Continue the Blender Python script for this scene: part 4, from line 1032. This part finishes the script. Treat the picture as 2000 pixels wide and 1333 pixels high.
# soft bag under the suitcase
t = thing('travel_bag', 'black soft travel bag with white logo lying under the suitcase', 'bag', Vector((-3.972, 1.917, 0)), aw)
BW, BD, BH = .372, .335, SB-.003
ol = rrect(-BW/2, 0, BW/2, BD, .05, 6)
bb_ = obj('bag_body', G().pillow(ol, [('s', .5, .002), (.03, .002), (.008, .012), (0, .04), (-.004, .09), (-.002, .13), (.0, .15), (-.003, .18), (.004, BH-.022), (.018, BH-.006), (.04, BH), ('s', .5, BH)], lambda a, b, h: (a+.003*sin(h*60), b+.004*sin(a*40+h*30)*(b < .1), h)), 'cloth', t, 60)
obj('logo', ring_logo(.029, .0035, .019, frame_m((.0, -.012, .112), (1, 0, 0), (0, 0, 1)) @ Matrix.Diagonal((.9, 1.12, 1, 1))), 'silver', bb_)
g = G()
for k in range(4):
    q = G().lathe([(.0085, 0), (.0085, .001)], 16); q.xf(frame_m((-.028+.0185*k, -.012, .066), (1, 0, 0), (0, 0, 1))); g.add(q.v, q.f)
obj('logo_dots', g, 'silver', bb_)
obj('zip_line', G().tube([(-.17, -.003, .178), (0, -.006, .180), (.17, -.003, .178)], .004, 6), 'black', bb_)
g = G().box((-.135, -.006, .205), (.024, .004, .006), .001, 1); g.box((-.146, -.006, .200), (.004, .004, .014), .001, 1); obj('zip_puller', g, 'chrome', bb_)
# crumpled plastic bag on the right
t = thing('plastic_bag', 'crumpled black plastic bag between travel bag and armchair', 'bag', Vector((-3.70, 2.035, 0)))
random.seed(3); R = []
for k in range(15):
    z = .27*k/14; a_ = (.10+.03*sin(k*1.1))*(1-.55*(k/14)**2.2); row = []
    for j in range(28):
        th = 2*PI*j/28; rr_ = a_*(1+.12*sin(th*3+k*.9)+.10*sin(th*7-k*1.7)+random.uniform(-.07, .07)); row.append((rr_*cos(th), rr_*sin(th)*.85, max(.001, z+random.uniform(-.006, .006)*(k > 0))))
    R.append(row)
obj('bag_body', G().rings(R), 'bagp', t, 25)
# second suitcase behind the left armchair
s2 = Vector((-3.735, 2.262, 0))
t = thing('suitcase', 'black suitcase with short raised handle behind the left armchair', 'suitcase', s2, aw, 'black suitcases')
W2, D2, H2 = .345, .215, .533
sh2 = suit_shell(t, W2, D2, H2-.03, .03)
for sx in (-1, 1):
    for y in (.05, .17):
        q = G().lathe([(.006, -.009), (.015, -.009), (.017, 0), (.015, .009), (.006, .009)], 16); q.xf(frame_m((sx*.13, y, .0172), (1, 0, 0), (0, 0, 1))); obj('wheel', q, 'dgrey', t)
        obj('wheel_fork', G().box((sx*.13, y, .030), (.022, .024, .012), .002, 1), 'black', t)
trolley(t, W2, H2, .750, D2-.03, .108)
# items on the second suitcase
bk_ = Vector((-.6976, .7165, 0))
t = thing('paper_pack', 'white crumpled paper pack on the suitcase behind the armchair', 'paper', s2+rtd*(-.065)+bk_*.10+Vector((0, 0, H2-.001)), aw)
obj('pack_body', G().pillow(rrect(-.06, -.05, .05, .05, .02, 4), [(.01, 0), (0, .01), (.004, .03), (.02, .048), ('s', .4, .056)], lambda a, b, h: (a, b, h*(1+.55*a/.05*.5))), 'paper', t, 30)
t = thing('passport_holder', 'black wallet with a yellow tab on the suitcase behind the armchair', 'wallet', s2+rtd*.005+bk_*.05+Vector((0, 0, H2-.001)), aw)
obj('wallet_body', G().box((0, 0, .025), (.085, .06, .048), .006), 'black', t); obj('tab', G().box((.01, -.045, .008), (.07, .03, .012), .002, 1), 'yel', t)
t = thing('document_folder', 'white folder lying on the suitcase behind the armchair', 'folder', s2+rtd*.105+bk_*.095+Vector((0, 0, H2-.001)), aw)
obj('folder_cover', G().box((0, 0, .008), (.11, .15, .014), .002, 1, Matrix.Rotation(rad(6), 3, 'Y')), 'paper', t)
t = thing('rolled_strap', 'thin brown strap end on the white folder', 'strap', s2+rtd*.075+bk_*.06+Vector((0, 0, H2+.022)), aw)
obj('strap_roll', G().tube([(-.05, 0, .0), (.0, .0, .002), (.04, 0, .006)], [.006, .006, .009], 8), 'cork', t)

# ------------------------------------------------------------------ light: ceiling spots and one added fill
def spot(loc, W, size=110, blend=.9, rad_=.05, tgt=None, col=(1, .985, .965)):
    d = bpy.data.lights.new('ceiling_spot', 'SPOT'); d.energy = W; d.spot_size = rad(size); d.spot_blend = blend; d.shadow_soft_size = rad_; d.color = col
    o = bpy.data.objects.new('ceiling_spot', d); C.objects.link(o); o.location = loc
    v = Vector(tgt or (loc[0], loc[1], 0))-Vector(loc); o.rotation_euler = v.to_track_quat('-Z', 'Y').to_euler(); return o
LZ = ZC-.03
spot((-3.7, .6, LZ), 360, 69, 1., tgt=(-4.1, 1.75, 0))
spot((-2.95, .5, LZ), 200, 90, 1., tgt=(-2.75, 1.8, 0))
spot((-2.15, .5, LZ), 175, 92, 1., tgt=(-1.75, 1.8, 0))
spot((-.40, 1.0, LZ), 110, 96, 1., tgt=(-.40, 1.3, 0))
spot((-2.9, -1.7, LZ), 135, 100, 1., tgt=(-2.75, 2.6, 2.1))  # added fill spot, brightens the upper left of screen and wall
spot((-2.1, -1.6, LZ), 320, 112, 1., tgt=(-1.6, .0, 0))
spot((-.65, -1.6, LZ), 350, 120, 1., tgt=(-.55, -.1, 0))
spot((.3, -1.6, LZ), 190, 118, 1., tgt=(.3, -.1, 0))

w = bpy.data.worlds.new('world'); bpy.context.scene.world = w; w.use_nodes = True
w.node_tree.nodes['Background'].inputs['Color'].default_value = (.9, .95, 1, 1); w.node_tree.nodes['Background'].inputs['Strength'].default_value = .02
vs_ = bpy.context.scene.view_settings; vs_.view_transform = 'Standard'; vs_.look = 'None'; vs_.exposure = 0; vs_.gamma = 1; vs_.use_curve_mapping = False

Exercise prompt:
Reproduce the material above, every line of it, exactly.

The solution:
Continue the Blender Python script for this scene: part 4, from line 1032. This part finishes the script. Treat the picture as 2000 pixels wide and 1333 pixels high.
# soft bag under the suitcase
t = thing('travel_bag', 'black soft travel bag with white logo lying under the suitcase', 'bag', Vector((-3.972, 1.917, 0)), aw)
BW, BD, BH = .372, .335, SB-.003
ol = rrect(-BW/2, 0, BW/2, BD, .05, 6)
bb_ = obj('bag_body', G().pillow(ol, [('s', .5, .002), (.03, .002), (.008, .012), (0, .04), (-.004, .09), (-.002, .13), (.0, .15), (-.003, .18), (.004, BH-.022), (.018, BH-.006), (.04, BH), ('s', .5, BH)], lambda a, b, h: (a+.003*sin(h*60), b+.004*sin(a*40+h*30)*(b < .1), h)), 'cloth', t, 60)
obj('logo', ring_logo(.029, .0035, .019, frame_m((.0, -.012, .112), (1, 0, 0), (0, 0, 1)) @ Matrix.Diagonal((.9, 1.12, 1, 1))), 'silver', bb_)
g = G()
for k in range(4):
    q = G().lathe([(.0085, 0), (.0085, .001)], 16); q.xf(frame_m((-.028+.0185*k, -.012, .066), (1, 0, 0), (0, 0, 1))); g.add(q.v, q.f)
obj('logo_dots', g, 'silver', bb_)
obj('zip_line', G().tube([(-.17, -.003, .178), (0, -.006, .180), (.17, -.003, .178)], .004, 6), 'black', bb_)
g = G().box((-.135, -.006, .205), (.024, .004, .006), .001, 1); g.box((-.146, -.006, .200), (.004, .004, .014), .001, 1); obj('zip_puller', g, 'chrome', bb_)
# crumpled plastic bag on the right
t = thing('plastic_bag', 'crumpled black plastic bag between travel bag and armchair', 'bag', Vector((-3.70, 2.035, 0)))
random.seed(3); R = []
for k in range(15):
    z = .27*k/14; a_ = (.10+.03*sin(k*1.1))*(1-.55*(k/14)**2.2); row = []
    for j in range(28):
        th = 2*PI*j/28; rr_ = a_*(1+.12*sin(th*3+k*.9)+.10*sin(th*7-k*1.7)+random.uniform(-.07, .07)); row.append((rr_*cos(th), rr_*sin(th)*.85, max(.001, z+random.uniform(-.006, .006)*(k > 0))))
    R.append(row)
obj('bag_body', G().rings(R), 'bagp', t, 25)
# second suitcase behind the left armchair
s2 = Vector((-3.735, 2.262, 0))
t = thing('suitcase', 'black suitcase with short raised handle behind the left armchair', 'suitcase', s2, aw, 'black suitcases')
W2, D2, H2 = .345, .215, .533
sh2 = suit_shell(t, W2, D2, H2-.03, .03)
for sx in (-1, 1):
    for y in (.05, .17):
        q = G().lathe([(.006, -.009), (.015, -.009), (.017, 0), (.015, .009), (.006, .009)], 16); q.xf(frame_m((sx*.13, y, .0172), (1, 0, 0), (0, 0, 1))); obj('wheel', q, 'dgrey', t)
        obj('wheel_fork', G().box((sx*.13, y, .030), (.022, .024, .012), .002, 1), 'black', t)
trolley(t, W2, H2, .750, D2-.03, .108)
# items on the second suitcase
bk_ = Vector((-.6976, .7165, 0))
t = thing('paper_pack', 'white crumpled paper pack on the suitcase behind the armchair', 'paper', s2+rtd*(-.065)+bk_*.10+Vector((0, 0, H2-.001)), aw)
obj('pack_body', G().pillow(rrect(-.06, -.05, .05, .05, .02, 4), [(.01, 0), (0, .01), (.004, .03), (.02, .048), ('s', .4, .056)], lambda a, b, h: (a, b, h*(1+.55*a/.05*.5))), 'paper', t, 30)
t = thing('passport_holder', 'black wallet with a yellow tab on the suitcase behind the armchair', 'wallet', s2+rtd*.005+bk_*.05+Vector((0, 0, H2-.001)), aw)
obj('wallet_body', G().box((0, 0, .025), (.085, .06, .048), .006), 'black', t); obj('tab', G().box((.01, -.045, .008), (.07, .03, .012), .002, 1), 'yel', t)
t = thing('document_folder', 'white folder lying on the suitcase behind the armchair', 'folder', s2+rtd*.105+bk_*.095+Vector((0, 0, H2-.001)), aw)
obj('folder_cover', G().box((0, 0, .008), (.11, .15, .014), .002, 1, Matrix.Rotation(rad(6), 3, 'Y')), 'paper', t)
t = thing('rolled_strap', 'thin brown strap end on the white folder', 'strap', s2+rtd*.075+bk_*.06+Vector((0, 0, H2+.022)), aw)
obj('strap_roll', G().tube([(-.05, 0, .0), (.0, .0, .002), (.04, 0, .006)], [.006, .006, .009], 8), 'cork', t)

# ------------------------------------------------------------------ light: ceiling spots and one added fill
def spot(loc, W, size=110, blend=.9, rad_=.05, tgt=None, col=(1, .985, .965)):
    d = bpy.data.lights.new('ceiling_spot', 'SPOT'); d.energy = W; d.spot_size = rad(size); d.spot_blend = blend; d.shadow_soft_size = rad_; d.color = col
    o = bpy.data.objects.new('ceiling_spot', d); C.objects.link(o); o.location = loc
    v = Vector(tgt or (loc[0], loc[1], 0))-Vector(loc); o.rotation_euler = v.to_track_quat('-Z', 'Y').to_euler(); return o
LZ = ZC-.03
spot((-3.7, .6, LZ), 360, 69, 1., tgt=(-4.1, 1.75, 0))
spot((-2.95, .5, LZ), 200, 90, 1., tgt=(-2.75, 1.8, 0))
spot((-2.15, .5, LZ), 175, 92, 1., tgt=(-1.75, 1.8, 0))
spot((-.40, 1.0, LZ), 110, 96, 1., tgt=(-.40, 1.3, 0))
spot((-2.9, -1.7, LZ), 135, 100, 1., tgt=(-2.75, 2.6, 2.1))  # added fill spot, brightens the upper left of screen and wall
spot((-2.1, -1.6, LZ), 320, 112, 1., tgt=(-1.6, .0, 0))
spot((-.65, -1.6, LZ), 350, 120, 1., tgt=(-.55, -.1, 0))
spot((.3, -1.6, LZ), 190, 118, 1., tgt=(.3, -.1, 0))

w = bpy.data.worlds.new('world'); bpy.context.scene.world = w; w.use_nodes = True
w.node_tree.nodes['Background'].inputs['Color'].default_value = (.9, .95, 1, 1); w.node_tree.nodes['Background'].inputs['Strength'].default_value = .02
vs_ = bpy.context.scene.view_settings; vs_.view_transform = 'Standard'; vs_.look = 'None'; vs_.exposure = 0; vs_.gamma = 1; vs_.use_curve_mapping = False